All this is a way of saying that I know about the cold. In January I led a debate on energy costs in which I impressed upon the government that a crisis was imminent, and sure enough, this week Ofgem confirmed that the energy price cap would rise by a staggering 54 per cent. To the average household, this is an increase of over £700. This disturbs me greatly, because it means an increasing number of people, particularly the less well off or elderly, will be faced with the appalling decision as to which comes first – the heating bill, or the other costs of life such as food and transport.

You would have thought in this day and age, when we are so incredibly clever at doing things, that the sort of cold house that I was brought up in for the first six years of my life was a thing of the past. But so many in the Far North already struggle to heat their homes. With these astronomical rises in costs – gas, oil, electricity – that chilly breath from the past may become even more widespread.

In my speech in the Commons I made a number of suggestions including expanding the warm homes discount and abolishing the five per cent VAT on heating fuel, anything at all that the government could do to soften the blow of these price increases.
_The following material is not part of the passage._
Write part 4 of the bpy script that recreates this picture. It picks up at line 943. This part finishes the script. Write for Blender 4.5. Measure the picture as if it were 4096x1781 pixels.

At this point I want to mention someone who I believe has been very courageous. For reasons best known to themselves, the Conservatives have so far refused to consider such a cut in VAT – instead saddling every household with a £200 loan – save for one Conservative MP, Anne Marie Morris, who voted against her own side and supported the opposition in calling for the VAT cut.

For this, she has had the whip suspended (i.e. her own party has semi-thrown her out) and she may well be facing the prospect of utter darkness at the next election.

But she has done a most honourable thing, and put the needs of her constituents first. And the speech that she made during my debate was simply the best of her life. I do hope that it is brought to the attention of her constituents.

I am not entirely sure if the government realises just how serious this problem is – the Chancellor’s £200 loan intervention suggests not – but the fact is that they must be made to understand. We simply cannot let more people slip into fuel poverty. The mark of a civilized country is how it treats its poorest and most vulnerable. Obviously I hope that the UK government will wake up and do something more. In the meantime, it’s my job to raise this subject again and again, as often as it takes.

– Jamie Stone is the MP for Caithness, Sutherland and Easter Ross.